-- START Data --

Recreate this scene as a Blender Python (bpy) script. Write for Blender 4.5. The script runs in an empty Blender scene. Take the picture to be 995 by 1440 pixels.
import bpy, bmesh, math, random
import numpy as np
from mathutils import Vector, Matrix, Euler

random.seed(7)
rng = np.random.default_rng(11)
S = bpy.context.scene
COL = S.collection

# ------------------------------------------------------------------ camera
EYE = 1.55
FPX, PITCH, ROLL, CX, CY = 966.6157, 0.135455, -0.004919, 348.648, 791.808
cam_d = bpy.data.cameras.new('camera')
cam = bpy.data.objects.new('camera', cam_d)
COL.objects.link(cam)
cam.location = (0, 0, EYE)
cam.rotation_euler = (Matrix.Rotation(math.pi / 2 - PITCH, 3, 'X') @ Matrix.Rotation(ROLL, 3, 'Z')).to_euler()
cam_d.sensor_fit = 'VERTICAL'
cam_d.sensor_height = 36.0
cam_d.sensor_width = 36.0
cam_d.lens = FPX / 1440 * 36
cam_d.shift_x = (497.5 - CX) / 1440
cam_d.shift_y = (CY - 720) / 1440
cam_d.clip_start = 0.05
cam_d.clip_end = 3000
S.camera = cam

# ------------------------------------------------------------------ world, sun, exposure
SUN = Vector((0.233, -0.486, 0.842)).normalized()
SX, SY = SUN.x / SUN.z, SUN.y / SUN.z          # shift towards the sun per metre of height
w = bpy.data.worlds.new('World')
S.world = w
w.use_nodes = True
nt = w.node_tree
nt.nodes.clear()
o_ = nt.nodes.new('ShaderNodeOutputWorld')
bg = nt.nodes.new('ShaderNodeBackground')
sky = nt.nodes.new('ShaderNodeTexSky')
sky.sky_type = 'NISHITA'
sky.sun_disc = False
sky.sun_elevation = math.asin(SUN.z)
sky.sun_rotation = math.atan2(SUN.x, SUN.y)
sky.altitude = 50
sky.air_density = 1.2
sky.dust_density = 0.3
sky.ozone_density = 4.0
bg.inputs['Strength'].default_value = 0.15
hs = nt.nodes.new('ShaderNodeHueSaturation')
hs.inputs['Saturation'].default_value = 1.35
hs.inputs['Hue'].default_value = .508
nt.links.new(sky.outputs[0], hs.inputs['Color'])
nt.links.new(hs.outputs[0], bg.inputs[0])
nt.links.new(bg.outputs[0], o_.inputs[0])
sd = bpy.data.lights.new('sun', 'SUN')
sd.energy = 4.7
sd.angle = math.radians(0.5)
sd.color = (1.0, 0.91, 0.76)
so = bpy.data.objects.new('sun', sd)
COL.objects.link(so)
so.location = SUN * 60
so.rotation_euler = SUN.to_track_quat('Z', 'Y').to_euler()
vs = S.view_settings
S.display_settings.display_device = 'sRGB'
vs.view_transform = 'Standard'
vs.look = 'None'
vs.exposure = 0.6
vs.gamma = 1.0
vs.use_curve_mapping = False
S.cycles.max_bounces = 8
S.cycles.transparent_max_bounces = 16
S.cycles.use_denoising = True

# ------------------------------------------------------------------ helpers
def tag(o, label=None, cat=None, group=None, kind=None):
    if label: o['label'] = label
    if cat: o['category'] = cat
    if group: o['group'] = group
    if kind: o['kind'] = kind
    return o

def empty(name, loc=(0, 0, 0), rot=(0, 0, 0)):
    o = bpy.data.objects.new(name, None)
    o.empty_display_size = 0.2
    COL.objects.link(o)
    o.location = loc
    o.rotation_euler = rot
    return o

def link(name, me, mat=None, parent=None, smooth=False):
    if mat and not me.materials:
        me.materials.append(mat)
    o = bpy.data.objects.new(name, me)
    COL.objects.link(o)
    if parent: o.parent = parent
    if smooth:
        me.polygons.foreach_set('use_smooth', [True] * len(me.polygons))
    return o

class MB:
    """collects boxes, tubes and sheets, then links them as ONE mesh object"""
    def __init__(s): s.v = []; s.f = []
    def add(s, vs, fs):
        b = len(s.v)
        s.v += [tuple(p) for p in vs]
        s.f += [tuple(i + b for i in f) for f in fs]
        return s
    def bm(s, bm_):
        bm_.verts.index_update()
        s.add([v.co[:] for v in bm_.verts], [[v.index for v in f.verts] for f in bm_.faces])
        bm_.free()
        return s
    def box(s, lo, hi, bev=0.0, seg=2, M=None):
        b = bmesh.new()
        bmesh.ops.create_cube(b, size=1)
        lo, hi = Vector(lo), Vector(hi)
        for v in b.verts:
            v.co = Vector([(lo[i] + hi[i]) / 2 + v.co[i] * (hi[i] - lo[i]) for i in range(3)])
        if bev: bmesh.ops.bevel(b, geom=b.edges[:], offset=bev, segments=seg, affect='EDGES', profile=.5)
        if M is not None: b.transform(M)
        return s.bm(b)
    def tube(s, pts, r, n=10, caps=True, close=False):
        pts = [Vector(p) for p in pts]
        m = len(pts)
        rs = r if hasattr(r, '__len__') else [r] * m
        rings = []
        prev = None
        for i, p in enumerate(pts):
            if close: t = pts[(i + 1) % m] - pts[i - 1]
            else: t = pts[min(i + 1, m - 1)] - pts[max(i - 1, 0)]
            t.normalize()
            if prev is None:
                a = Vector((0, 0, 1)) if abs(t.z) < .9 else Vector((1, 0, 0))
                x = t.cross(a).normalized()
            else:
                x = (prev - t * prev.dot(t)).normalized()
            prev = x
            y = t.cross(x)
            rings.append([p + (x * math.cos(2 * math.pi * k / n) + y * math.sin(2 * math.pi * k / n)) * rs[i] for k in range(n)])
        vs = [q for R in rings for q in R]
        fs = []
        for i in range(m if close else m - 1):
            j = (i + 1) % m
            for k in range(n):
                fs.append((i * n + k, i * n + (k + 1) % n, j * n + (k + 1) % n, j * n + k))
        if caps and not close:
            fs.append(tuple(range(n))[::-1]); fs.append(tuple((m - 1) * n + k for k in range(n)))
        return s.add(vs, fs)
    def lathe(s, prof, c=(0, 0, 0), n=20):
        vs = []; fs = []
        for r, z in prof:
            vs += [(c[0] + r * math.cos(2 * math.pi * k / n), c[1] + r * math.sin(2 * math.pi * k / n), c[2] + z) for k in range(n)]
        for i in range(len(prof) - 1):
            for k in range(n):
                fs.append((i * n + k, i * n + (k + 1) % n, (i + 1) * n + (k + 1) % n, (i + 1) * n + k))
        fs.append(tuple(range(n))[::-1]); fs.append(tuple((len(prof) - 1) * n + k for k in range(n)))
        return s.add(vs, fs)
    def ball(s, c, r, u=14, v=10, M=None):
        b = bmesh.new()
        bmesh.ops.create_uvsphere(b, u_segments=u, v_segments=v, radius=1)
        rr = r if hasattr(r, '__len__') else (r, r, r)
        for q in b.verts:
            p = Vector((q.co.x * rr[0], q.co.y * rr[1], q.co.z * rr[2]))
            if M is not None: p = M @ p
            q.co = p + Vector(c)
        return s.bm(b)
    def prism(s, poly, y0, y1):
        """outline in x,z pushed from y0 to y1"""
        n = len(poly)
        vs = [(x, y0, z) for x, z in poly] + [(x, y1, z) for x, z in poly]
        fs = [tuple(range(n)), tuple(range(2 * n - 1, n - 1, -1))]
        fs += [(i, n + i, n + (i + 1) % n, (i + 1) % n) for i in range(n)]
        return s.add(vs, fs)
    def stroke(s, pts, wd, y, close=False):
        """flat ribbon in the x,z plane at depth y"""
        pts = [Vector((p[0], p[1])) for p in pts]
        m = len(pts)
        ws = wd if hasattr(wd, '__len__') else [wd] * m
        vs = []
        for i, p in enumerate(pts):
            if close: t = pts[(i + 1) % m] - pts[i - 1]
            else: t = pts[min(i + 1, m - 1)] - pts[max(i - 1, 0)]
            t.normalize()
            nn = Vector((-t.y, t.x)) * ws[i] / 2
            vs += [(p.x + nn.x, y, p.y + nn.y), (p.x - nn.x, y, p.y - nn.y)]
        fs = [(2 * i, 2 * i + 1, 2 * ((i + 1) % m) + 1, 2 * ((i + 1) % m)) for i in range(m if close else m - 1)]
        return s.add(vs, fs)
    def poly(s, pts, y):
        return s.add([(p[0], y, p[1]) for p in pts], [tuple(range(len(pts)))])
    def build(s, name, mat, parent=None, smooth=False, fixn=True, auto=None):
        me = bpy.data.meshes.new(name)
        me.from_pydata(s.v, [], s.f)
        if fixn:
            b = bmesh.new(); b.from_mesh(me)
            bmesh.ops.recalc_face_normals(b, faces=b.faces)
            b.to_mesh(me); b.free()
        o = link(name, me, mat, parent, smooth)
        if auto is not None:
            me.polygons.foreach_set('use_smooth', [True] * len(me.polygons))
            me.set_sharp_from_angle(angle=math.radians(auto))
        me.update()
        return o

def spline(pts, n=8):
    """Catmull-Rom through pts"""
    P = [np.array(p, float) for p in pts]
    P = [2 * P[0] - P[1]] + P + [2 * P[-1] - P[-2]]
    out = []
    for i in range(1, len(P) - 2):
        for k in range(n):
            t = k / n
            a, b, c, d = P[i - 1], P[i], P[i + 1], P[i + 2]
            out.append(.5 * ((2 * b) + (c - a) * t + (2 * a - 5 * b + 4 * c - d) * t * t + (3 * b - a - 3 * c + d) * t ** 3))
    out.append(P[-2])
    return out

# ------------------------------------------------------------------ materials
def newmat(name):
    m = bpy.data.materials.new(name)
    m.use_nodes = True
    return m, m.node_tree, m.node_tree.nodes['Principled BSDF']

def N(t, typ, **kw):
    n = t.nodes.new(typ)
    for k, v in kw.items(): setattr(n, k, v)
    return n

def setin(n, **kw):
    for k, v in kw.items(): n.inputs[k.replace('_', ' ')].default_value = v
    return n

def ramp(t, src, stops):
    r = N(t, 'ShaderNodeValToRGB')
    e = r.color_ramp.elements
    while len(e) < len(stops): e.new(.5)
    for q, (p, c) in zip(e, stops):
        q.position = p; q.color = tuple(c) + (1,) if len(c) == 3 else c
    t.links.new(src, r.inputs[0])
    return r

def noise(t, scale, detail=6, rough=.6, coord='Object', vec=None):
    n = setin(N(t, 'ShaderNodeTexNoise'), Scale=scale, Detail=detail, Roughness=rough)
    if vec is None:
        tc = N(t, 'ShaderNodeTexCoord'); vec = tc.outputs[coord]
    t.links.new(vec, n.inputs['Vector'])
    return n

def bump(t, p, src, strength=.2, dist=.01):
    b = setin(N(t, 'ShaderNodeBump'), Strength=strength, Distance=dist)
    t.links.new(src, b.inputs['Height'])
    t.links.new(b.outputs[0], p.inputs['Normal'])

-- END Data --

Aim: Give again, word for word, the lines of the listing, starting at its first line and ending with the line containing "COL = S.collection".

Solution below:
Recreate this scene as a Blender Python (bpy) script. Write for Blender 4.5. The script runs in an empty Blender scene. Take the picture to be 995 by 1440 pixels.
import bpy, bmesh, math, random
import numpy as np
from mathutils import Vector, Matrix, Euler

random.seed(7)
rng = np.random.default_rng(11)
S = bpy.context.scene
COL = S.collection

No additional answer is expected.